▶ **GIVEN DATA**
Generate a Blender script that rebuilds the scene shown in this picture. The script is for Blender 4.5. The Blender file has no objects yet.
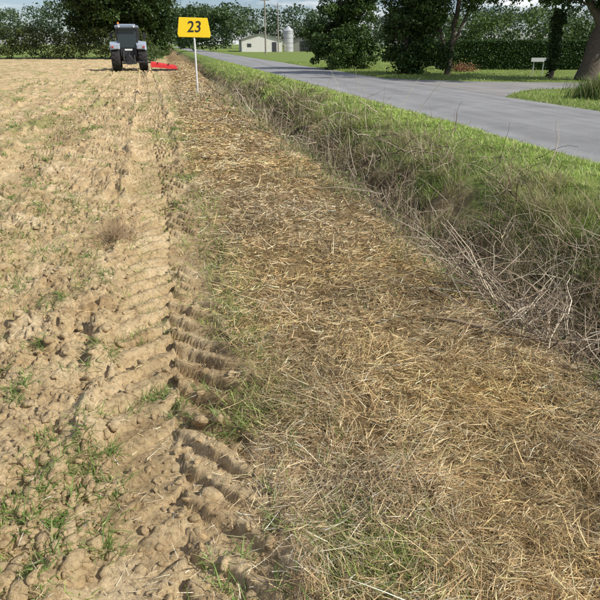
import bpy, bmesh, math
import numpy as np
from mathutils import Vector, Matrix
rng = np.random.default_rng(7)
S = 0.21
scene = bpy.context.scene
scene.view_settings.view_transform = 'Standard'
scene.view_settings.look = 'None'
scene.view_settings.exposure = 0

# ---------------------------------------------------------------- noise
def _h(ix, iy, seed):
    h = (ix.astype(np.int64)*374761393 + iy.astype(np.int64)*668265263 + seed*974634777) & 0xFFFFFFFF
    h = ((h ^ (h >> 13))*1274126177) & 0xFFFFFFFF
    h = ((h ^ (h >> 16))*2246822519) & 0xFFFFFFFF
    return ((h ^ (h >> 15)) & 0xFFFFFF)/float(0xFFFFFF)
def vn(x, y, seed=0):
    ix = np.floor(x); iy = np.floor(y); fx = x-ix; fy = y-iy
    fx = fx*fx*(3-2*fx); fy = fy*fy*(3-2*fy)
    a = _h(ix, iy, seed); b = _h(ix+1, iy, seed); c = _h(ix, iy+1, seed); d = _h(ix+1, iy+1, seed)
    return (a*(1-fx)+b*fx)*(1-fy)+(c*(1-fx)+d*fx)*fy
def fbm(x, y, seed=0, o=4):
    s = 0; a = .5; t = 0
    for i in range(o):
        s = s+a*vn(x*2**i+17.3*i, y*2**i+9.1*i, seed+i); t += a; a *= .5
    return s/t
def ss(a, b, x):
    t = np.clip((x-a)/(b-a), 0, 1); return t*t*(3-2*t)
def clodf(x, y, cell, seed, prob, k=.7):
    gx = np.floor(x/cell); gy = np.floor(y/cell); out = np.zeros_like(x)
    for i in (-1, 0, 1):
        for j in (-1, 0, 1):
            cx = gx+i; cy = gy+j
            px = (cx+_h(cx, cy, seed))*cell; py = (cy+_h(cx, cy, seed+1))*cell
            r = cell*(.25+.42*_h(cx, cy, seed+2))*(_h(cx, cy, seed+3) < prob)+1e-6
            an = _h(cx, cy, seed+4)*6.28; st = .75+.5*_h(cx, cy, seed+5)
            dx = (x-px)/r; dy = (y-py)/r; ca = np.cos(an); sa = np.sin(an)
            u = (dx*ca+dy*sa)*st; v = (-dx*sa+dy*ca)/st
            d = np.maximum(np.maximum(np.abs(u), np.abs(v)*.95), np.abs(u*.7+v*.75)*1.05)
            d = np.maximum(d, (u*.6-v*.75)*1.2)
            hh = np.clip((1-d)*2.6, 0, 1)*(1+.5*u-.3*v)*r*k*(d < 1)
            out = np.maximum(out, hh)
    return out

near_y = lambda x: np.interp(x, [5, 6.6, 8.2, 9.8, 11.9, 20, 60], [18, 20.4, 22.9, 24.1, 25.0, 25.9, 30])
far_y = lambda x: np.interp(x, [2, 5, 8.25, 13, 20, 60], [36, 31, 28.9, 27.9, 28.6, 33])
prof_w = [-500, 0.1, .35, 1.1, 1.75, 2.05, 2.3, 2.55, 2.9, 3.3, 3.85, 4.6, 5.7, 5.95, 6.15, 10.75, 10.95, 11.6, 14, 20, 900]
prof_z = [0, 0, .03, .08, .07, -.02, -.38, -.72, -.78, -.54, -.12, .06, .08, .05, 0.0, 0.0, .06, .09, .08, 0.02, 0]
def track_c(Y):
    return np.interp(Y, [0, 3, 6, 10, 42, 200], [-.06, -.08, -.12, -.26, -1.25, -1.25])
def side_mask(X, Y):
    w = X+S*Y
    return ss(-.12, .05, Y-near_y(X))*ss(-.12, .05, far_y(X)-Y)*(w > 10.5)*(X < 60)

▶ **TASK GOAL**
Leave out any pictures and return exactly the lines from the beginning of the data through the line with "scene.view_settings.exposure = 0", inclusive.

▶ **WRITTEN RESPONSE**
Generate a Blender script that rebuilds the scene shown in this picture. The script is for Blender 4.5. The Blender file has no objects yet.
import bpy, bmesh, math
import numpy as np
from mathutils import Vector, Matrix
rng = np.random.default_rng(7)
S = 0.21
scene = bpy.context.scene
scene.view_settings.view_transform = 'Standard'
scene.view_settings.look = 'None'
scene.view_settings.exposure = 0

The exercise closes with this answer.